Mary Rodgers (January 11, 1931 – June 26, 2014) was an American composer, screenwriter, and author. She wrote the 1972 novel Freaky Friday, which served as the basis of a 1976 film starring Jodie Foster, for which she wrote the screenplay, as well as three other versions. Her best-known musicals were Once Upon a Mattress and The Mad Show, and she contributed songs to Marlo Thomas' successful 1972 children's album Free to Be... You and Me.

Rodgers was born in New York City. She was a daughter of composer Richard Rodgers and his wife, Dorothy Belle (née Feiner). She had a sister, Mrs. Linda Emory. She attended the Brearley School in Manhattan, and majored in music at Wellesley College.

She began writing music at the age of 16 and her professional career began with writing songs for Little Golden Records, which were albums for children with three-minute songs. One of these recordings, "Ali Baba and the 40 Thieves", which was released in 1957, featured performances by Bing Crosby of songs Mary Rodgers wrote with lyricist Sammy Cahn. She also composed music for television, including the jingle for the Prince Spaghetti commercial.

Her first full-length musical, Once Upon a Mattress, which was also her first collaboration with lyricist Marshall Barer (with whom she continued to write songs for nearly a decade), opened Off Broadway in May 1959 and moved to Broadway later in the year. Following the show's initial run of 244 performances, there were a US tour (in 1960), a production in London's West End (also 1960), three televised productions (in 1964, 1972, and 2005), and a Broadway revival (1996). Cast albums were released for the original Broadway production, the original London production, and the Broadway revival. To this day, the show is frequently performed by community and school groups across the United States.
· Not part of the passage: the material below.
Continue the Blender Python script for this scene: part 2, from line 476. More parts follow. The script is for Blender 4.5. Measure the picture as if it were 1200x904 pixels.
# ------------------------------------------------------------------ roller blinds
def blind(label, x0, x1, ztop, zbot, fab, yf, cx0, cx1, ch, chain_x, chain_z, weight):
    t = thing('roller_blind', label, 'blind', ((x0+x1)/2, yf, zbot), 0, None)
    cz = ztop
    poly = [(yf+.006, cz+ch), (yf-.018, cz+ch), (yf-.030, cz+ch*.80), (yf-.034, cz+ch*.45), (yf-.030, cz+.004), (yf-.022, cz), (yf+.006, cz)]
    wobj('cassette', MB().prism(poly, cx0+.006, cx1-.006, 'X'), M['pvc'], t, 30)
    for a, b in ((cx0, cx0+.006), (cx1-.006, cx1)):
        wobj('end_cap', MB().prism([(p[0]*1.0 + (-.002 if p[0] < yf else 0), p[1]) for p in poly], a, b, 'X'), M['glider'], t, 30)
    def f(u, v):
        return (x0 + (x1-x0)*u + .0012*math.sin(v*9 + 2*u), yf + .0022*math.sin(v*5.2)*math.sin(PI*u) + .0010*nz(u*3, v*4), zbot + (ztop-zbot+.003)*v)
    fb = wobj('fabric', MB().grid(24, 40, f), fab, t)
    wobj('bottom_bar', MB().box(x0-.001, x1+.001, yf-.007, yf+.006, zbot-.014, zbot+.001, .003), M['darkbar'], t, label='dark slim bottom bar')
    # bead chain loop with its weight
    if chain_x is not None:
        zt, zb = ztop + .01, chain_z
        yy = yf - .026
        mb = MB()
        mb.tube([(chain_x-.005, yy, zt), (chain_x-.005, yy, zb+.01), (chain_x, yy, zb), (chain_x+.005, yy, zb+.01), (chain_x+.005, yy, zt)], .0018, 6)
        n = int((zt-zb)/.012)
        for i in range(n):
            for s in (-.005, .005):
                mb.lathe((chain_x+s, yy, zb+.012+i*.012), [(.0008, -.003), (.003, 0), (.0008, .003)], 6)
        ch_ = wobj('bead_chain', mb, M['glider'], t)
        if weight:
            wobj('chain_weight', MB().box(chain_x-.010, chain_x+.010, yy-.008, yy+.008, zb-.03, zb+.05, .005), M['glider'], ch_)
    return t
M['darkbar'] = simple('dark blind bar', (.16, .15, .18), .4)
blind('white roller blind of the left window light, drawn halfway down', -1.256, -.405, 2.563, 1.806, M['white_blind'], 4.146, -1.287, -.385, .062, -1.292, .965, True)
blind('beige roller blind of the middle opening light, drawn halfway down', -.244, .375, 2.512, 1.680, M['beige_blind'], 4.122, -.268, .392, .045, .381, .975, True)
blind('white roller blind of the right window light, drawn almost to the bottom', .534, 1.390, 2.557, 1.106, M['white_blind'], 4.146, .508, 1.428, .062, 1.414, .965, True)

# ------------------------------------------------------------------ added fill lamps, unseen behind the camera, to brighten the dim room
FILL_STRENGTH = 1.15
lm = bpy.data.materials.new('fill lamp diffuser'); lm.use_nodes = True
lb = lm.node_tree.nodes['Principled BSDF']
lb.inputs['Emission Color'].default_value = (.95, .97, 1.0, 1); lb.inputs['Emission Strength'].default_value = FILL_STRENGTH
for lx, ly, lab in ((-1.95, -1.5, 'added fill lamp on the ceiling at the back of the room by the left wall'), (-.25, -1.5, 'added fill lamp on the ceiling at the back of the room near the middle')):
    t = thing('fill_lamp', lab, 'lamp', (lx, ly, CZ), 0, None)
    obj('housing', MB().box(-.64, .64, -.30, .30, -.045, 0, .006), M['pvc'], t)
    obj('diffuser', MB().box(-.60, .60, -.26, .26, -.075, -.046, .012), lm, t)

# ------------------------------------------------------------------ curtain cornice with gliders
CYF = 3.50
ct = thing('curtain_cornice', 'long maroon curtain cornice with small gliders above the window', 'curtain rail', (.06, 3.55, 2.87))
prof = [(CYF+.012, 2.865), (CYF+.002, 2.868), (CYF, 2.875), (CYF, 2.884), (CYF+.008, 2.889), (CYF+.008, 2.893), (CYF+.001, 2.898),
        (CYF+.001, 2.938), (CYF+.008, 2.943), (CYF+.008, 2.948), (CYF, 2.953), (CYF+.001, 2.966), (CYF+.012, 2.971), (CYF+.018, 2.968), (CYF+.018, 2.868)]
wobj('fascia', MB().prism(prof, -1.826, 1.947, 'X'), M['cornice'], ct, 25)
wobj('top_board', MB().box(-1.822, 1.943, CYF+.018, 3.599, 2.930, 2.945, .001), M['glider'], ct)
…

Another significant compositional project for her was The Mad Show, a musical revue based on Mad magazine which opened Off Broadway in January 1966 and ran for a total of 871 performances. An original cast album, produced by Goddard Lieberson, was released on Columbia Masterworks. Although the show also began as a collaboration with Marshall Barer, he quit before the project was completed and the show's remaining songs feature lyrics by Larry Siegel (co-author of the show's book), Steven Vinaver, and Stephen Sondheim, who contributed the lyrics to a parody of "The Girl from Ipanema" called "The Boy From..." under the pseudonym Esteban Ria Nido.

None of her other shows had the same level of success, but she also wrote music for musicals and revues, the first on Broadway being Davy Jones' Locker with Bil Baird's marionettes, which had a two-week run at the Morosco Theatre from March 28 to April 11, 1959. (She also wrote the lyrics.) Others included From A to Z (1960), Hot Spot (1963), Working (1978), and Phyllis Newman's one-woman show The Madwoman of Central Park West (1979). A revue of Rodgers's music titled Hey, Love, conceived and directed by Richard Maltby Jr. ran in June 1993 at Eighty-Eight's in New York City.
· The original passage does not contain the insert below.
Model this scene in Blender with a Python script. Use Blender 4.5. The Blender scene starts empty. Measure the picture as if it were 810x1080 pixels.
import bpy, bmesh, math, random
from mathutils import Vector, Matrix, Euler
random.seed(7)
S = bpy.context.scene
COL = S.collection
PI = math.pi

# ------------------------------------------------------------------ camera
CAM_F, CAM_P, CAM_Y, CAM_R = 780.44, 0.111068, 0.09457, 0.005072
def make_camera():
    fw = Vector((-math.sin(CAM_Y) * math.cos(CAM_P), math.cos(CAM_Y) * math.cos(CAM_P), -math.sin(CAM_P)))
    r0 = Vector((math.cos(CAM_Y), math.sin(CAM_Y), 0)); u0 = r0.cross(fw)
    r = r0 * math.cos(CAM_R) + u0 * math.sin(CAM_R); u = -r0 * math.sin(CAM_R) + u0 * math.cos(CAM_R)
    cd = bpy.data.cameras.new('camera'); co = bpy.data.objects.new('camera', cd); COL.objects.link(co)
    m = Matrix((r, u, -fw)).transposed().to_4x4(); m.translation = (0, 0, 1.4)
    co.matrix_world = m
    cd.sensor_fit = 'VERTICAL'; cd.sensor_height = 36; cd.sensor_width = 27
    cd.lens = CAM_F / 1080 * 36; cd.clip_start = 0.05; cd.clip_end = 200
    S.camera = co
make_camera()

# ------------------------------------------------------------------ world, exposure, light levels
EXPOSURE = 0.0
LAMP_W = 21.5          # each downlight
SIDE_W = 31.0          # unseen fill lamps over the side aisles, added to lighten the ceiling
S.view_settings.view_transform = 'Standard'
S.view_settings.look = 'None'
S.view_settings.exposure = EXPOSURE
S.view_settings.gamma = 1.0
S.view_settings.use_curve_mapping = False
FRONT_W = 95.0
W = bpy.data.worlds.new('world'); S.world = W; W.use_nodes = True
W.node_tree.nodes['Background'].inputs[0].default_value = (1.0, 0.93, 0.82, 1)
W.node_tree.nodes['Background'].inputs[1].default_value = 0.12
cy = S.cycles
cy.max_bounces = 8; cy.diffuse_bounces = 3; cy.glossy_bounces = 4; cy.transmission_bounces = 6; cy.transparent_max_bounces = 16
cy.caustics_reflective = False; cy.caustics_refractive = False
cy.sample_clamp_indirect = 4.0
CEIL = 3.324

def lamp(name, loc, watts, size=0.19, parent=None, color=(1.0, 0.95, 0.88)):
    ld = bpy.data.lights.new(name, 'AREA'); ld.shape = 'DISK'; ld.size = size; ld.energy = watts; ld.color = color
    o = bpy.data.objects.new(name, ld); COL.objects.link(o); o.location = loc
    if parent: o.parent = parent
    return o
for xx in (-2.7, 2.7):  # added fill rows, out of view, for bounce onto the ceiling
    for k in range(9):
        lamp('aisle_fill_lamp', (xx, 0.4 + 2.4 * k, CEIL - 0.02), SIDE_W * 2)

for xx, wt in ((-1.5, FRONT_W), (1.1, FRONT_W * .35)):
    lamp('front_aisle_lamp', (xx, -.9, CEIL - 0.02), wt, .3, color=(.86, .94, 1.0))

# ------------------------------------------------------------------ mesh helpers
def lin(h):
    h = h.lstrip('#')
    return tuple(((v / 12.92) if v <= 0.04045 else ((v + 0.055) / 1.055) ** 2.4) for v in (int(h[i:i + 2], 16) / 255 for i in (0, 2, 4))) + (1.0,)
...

She later wrote children's books, most notably the popular Freaky Friday (1972), which was made into a 1976 feature film, for which she wrote the screenplay, and was remade for television in 1995, and again for cinemas in 2003, screenplay by Heather Hach and Leslie Dixon "based on the book by Mary Rodgers", followed by a 2025 sequel, story by Elyse Hollander and Jordan Weiss "based on the book by Mary Rodgers".

One of the inspirations for Freaky Friday was a novel by Thorne Smith called Turnabout. As she was considering a new children's book, following several picture books for young children, she remembered "that when I was fourteen, I'd read and loved a novel called Turnabout, by Thorne Smith. Vicious and hilarious, it was something I thought I could emulate in children's fiction ... for teens."